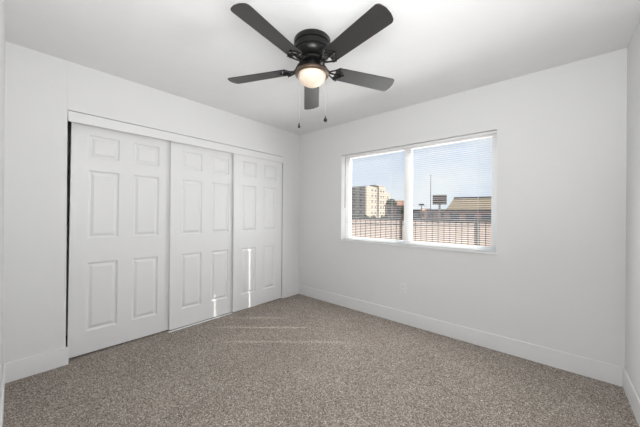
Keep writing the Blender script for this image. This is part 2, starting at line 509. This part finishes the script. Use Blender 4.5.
for v in bm.verts: v.co = Matrix.Translation((0, -0.0065, 0)) @ (Matrix.Rotation(R(90), 4, 'X') @ v.co)
obj('screw', bm, M['plate'], t)

# ------------------------------------------------------------------ ceiling fan
fc = Vector((CX, 0, 0)) + FWD * 1.872 + RGT * (-0.063)
fan = thing('ceiling_fan', 'black five-blade ceiling fan with a lit frosted globe, hugging the white ceiling', 'ceiling fan', (fc.x, fc.y, H))
ZB = 2.237 - H
TILT = Matrix.Rotation(R(-2.2), 4, RGT)     # the blade set hangs a little out of level          # blade level, below the ceiling
bm = bmesh.new()
lathe(bm, [(0, 0.0), (0.122, 0.0), (0.127, -0.006), (0.127, -0.036), (0.120, -0.040), (0.120, -0.048), (0.127, -0.052),
           (0.126, -0.078), (0.118, -0.084), (0.118, -0.090), (0.122, -0.094), (0.116, -0.112), (0.096, -0.128), (0.080, -0.134), (0, -0.134)], 64)
obj('motor_housing', bm, M['black'], fan, smooth=True)
bm = bmesh.new()
lathe(bm, [(0, -0.134), (0.074, -0.134), (0.088, -0.140), (0.090, -0.156), (0.080, -0.164), (0, -0.164)], 48)
obj('flywheel', bm, M['black'], fan, smooth=True)
bm = bmesh.new()
lathe(bm, [(0, -0.164), (0.060, -0.164), (0.062, -0.175), (0.062, -0.205), (0.055, -0.212), (0, -0.212)], 48)
obj('switch_housing', bm, M['black'], fan, smooth=True)
bm = bmesh.new()
lathe(bm, [(0.0, -0.206), (0.058, -0.207), (0.090, -0.212), (0.112, -0.222), (0.119, -0.234), (0.117, -0.243), (0.108, -0.248), (0.097, -0.243), (0.090, -0.228), (0, -0.222)], 64)
obj('light_fitter', bm, M['bronze'], fan, smooth=True)
bm = bmesh.new()
pr = [(0.093, -0.236)]
for i in range(0, 13):
    a = R(90) * i / 12
    pr.append((0.096 * math.cos(a), -0.246 - 0.074 * math.sin(a)))
pr[-1] = (0, -0.320)
lathe(bm, pr, 64)
obj('globe', bm, M['globe'], fan, smooth=True)

PH = -2.08
def blade_outline():
    r0, r1 = 0.175, 0.650
    w0, w1 = 0.058, 0.069
    pts = []
    c = 0.028
    pts += [(r0 + 0.012, -w0 + 0.0), (r0, -w0 + 0.016)]
    pts += [(r0, w0 - 0.016), (r0 + 0.012, w0)]
    # outer end: gently convex with rounded corners
    for i in range(7):
        a = R(90) - R(80) * i / 6
        pts.append((r1 - 0.006 - c + c * math.cos(a), w1 - c + c * math.sin(a)))
    pts.append((r1 + 0.001, 0.02)); pts.append((r1 + 0.001, -0.02))
    for i in range(7):
        a = -R(10) - R(80) * i / 6
        pts.append((r1 - 0.006 - c + c * math.cos(a), -(w1 - c) + c * math.sin(a)))
    return pts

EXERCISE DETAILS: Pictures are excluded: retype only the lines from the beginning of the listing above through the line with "obj('screw', bm, M['plate'], t)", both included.

EXERCISE ANSWER:
Keep writing the Blender script for this image. This is part 2, starting at line 509. This part finishes the script. Use Blender 4.5.
for v in bm.verts: v.co = Matrix.Translation((0, -0.0065, 0)) @ (Matrix.Rotation(R(90), 4, 'X') @ v.co)
obj('screw', bm, M['plate'], t)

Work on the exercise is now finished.